◆ What needs to be done:
Start at the line that has "Build this scene" and stop at the line that has "SC = bpy.context.scene; COL = SC.collection". Print those lines and all lines between them exactly, and nothing more.

******************************

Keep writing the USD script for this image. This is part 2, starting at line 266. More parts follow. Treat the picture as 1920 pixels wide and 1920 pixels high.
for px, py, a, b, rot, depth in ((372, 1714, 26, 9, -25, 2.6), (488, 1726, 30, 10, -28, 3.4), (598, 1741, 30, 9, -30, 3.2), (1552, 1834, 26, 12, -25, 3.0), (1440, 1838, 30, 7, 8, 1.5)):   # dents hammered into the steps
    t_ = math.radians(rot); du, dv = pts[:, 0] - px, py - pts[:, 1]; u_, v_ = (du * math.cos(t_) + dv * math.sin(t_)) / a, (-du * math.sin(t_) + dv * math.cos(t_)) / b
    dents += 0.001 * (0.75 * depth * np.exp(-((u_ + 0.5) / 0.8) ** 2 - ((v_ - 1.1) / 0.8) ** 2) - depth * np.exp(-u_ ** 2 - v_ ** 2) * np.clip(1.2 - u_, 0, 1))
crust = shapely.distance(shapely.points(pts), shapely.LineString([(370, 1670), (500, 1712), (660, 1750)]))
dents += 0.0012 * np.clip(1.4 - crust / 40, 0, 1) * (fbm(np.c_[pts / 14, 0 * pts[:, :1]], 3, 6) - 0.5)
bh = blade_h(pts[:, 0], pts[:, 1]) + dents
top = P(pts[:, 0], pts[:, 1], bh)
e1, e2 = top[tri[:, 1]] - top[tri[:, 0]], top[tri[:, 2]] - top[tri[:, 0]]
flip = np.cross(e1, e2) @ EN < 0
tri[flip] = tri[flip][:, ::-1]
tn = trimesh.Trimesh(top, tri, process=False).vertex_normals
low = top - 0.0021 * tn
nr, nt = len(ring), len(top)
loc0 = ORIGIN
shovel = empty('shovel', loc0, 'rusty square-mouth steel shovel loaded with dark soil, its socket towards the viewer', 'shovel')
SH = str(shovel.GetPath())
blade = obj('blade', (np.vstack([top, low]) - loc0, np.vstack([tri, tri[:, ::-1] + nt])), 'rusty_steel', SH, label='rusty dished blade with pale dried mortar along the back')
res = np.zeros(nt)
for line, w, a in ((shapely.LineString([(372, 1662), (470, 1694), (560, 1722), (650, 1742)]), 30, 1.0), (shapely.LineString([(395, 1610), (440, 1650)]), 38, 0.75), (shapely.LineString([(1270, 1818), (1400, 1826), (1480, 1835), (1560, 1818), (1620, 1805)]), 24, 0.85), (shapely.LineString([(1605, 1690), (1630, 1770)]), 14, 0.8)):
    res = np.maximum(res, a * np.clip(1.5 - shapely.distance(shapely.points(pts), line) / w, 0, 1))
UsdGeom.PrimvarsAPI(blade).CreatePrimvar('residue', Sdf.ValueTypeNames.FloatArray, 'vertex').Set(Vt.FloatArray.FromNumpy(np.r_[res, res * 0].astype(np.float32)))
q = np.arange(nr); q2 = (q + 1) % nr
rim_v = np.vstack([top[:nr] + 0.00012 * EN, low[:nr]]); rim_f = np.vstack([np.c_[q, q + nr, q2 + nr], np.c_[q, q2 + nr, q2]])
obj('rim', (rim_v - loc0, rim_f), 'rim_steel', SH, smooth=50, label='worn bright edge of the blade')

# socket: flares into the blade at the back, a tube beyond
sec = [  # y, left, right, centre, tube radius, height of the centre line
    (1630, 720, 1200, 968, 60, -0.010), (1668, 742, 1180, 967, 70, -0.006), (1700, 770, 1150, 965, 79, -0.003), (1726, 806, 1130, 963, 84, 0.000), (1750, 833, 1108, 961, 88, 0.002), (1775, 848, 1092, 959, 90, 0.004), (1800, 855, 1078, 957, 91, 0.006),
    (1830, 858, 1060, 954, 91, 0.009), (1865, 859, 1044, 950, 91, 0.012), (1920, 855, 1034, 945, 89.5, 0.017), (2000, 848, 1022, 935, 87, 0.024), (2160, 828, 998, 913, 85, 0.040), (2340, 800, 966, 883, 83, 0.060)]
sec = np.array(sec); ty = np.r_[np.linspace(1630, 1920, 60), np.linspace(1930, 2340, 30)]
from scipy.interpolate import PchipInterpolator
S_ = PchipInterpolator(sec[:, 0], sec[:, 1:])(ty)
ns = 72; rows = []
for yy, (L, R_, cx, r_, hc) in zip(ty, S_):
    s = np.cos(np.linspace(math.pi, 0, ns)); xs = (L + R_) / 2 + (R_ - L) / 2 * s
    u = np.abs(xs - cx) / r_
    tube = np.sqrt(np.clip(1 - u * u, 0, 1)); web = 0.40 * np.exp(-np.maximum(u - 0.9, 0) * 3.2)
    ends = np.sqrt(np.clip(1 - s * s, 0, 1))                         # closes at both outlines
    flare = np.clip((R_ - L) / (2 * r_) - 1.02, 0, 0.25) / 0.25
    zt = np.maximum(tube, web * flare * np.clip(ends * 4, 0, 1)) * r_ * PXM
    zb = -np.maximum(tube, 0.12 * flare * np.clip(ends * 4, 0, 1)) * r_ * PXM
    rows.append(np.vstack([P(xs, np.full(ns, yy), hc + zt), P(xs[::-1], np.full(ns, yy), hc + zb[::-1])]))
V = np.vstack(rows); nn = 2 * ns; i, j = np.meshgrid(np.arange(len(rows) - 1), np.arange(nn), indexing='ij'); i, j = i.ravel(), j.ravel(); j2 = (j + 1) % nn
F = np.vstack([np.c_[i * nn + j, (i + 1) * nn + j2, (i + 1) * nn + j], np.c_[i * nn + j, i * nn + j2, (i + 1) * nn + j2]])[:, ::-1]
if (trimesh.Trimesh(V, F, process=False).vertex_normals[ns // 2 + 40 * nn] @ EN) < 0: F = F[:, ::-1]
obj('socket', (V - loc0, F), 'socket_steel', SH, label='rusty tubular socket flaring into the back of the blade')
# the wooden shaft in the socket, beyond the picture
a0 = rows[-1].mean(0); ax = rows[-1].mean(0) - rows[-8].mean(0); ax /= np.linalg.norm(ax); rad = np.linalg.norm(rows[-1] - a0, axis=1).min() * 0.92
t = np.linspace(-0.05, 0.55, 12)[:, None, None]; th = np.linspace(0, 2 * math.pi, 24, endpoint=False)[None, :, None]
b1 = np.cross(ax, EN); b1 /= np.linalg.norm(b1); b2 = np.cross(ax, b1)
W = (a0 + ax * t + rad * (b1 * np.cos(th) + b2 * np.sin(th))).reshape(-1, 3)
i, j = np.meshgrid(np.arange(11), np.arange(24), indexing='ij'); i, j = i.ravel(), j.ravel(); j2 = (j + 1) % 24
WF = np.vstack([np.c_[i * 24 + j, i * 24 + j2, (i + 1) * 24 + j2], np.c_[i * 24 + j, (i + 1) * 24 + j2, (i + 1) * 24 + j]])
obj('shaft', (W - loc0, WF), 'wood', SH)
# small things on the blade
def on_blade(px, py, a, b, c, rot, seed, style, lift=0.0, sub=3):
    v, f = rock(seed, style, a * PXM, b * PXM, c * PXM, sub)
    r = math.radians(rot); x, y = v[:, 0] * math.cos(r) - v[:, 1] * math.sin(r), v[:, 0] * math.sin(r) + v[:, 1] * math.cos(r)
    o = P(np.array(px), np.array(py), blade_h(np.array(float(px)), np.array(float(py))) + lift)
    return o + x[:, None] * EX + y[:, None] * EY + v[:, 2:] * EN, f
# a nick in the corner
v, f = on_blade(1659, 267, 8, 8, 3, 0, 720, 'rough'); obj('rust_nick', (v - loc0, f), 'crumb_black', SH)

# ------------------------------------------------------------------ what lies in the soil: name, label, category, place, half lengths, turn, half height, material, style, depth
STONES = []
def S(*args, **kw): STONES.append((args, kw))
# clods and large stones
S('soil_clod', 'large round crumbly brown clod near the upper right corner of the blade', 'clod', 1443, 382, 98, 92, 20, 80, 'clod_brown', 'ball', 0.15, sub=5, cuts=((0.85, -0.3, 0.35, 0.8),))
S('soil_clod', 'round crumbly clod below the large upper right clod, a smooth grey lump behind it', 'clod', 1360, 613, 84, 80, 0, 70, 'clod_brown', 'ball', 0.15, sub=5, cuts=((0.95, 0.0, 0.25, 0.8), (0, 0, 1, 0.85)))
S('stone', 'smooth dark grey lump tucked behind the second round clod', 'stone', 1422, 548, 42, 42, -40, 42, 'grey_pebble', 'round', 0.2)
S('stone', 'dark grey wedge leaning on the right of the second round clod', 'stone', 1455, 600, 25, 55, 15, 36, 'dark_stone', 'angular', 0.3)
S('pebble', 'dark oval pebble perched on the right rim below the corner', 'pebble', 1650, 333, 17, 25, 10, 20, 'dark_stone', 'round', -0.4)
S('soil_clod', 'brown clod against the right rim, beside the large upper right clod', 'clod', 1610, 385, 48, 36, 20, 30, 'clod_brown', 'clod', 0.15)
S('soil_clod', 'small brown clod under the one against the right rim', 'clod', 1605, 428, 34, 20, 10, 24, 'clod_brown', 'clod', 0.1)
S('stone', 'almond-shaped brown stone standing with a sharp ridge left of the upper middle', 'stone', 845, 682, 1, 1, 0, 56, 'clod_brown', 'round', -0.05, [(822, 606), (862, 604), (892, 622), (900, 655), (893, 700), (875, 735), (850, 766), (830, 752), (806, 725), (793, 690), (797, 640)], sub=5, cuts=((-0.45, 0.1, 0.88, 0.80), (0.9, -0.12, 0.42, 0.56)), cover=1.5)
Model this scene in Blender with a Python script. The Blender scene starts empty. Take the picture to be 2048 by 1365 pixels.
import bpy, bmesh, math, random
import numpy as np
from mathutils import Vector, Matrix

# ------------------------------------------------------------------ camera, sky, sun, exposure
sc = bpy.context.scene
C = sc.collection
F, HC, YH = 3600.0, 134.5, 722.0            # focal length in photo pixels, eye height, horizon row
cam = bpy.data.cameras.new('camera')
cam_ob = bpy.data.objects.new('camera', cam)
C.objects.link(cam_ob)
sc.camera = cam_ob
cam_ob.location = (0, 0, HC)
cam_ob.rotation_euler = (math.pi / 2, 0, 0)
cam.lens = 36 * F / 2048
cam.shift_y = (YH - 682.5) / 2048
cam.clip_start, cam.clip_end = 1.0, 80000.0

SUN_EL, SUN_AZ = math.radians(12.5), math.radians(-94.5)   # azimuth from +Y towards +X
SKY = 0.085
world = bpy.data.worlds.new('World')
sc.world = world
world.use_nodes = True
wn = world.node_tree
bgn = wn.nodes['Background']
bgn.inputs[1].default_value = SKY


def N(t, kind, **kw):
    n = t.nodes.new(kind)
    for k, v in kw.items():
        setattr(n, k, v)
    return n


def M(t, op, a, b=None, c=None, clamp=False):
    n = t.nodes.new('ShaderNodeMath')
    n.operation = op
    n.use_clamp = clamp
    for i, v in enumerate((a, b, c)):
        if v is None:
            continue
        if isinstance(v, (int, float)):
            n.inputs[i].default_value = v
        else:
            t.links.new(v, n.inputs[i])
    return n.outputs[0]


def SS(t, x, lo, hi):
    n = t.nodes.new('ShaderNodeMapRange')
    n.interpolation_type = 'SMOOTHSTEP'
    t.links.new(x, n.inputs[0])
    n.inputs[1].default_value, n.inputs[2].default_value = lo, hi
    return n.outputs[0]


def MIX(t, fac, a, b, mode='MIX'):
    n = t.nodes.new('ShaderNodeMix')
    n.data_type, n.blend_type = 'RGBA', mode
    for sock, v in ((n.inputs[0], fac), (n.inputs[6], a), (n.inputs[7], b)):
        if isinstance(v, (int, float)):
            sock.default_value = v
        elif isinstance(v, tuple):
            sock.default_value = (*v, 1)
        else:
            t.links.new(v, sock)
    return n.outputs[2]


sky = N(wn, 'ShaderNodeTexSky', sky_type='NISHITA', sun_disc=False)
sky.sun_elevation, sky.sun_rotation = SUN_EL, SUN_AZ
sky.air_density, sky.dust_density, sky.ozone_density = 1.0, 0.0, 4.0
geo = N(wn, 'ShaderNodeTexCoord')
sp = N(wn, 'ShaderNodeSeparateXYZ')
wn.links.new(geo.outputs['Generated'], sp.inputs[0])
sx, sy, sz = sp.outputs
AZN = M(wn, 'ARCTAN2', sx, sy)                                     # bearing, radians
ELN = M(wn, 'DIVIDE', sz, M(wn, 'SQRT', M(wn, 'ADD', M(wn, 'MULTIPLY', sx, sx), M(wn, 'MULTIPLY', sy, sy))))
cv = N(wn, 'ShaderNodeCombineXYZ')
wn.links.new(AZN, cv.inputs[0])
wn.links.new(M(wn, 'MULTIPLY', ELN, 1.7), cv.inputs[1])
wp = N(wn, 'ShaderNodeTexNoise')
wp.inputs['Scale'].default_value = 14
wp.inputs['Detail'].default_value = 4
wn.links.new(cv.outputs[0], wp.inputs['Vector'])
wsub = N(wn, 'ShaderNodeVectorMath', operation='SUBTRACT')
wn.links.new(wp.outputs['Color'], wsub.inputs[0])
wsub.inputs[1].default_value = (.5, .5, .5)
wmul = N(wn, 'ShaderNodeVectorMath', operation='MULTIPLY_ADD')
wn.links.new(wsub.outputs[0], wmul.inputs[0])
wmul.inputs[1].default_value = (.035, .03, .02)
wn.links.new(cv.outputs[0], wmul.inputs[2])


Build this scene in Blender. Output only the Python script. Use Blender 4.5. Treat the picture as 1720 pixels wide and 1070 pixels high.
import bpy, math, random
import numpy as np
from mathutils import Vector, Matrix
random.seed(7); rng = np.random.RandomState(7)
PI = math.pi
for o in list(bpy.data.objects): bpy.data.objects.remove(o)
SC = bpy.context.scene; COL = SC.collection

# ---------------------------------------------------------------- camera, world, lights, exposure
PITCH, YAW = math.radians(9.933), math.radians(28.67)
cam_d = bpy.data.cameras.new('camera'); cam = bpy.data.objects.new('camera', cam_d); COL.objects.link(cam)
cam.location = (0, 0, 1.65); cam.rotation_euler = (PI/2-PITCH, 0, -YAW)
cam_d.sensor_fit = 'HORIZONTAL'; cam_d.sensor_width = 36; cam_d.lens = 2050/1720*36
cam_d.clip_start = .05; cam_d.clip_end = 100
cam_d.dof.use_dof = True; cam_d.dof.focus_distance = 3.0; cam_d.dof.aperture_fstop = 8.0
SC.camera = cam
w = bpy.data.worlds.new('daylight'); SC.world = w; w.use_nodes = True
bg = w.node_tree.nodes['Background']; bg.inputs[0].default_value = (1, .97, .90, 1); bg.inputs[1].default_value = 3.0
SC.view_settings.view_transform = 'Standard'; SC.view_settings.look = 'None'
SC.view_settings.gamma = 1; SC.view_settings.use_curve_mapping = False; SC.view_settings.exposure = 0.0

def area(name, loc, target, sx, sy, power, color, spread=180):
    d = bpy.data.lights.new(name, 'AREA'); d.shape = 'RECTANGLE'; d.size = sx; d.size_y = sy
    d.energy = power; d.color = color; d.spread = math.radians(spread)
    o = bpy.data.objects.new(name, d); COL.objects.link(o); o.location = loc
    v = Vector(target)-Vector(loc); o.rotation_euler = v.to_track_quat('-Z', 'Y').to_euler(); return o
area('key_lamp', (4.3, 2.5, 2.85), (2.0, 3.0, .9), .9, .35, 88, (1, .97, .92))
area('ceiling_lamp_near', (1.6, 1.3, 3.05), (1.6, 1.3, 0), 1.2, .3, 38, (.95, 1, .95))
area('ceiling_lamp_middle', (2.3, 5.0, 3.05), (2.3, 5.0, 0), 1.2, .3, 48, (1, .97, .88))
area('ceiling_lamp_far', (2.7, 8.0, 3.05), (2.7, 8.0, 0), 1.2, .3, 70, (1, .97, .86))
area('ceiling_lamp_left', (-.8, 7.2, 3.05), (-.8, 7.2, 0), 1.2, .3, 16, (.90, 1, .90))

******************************

◆ Expected answer:
Build this scene in Blender. Output only the Python script. Use Blender 4.5. Treat the picture as 1720 pixels wide and 1070 pixels high.
import bpy, math, random
import numpy as np
from mathutils import Vector, Matrix
random.seed(7); rng = np.random.RandomState(7)
PI = math.pi
for o in list(bpy.data.objects): bpy.data.objects.remove(o)
SC = bpy.context.scene; COL = SC.collection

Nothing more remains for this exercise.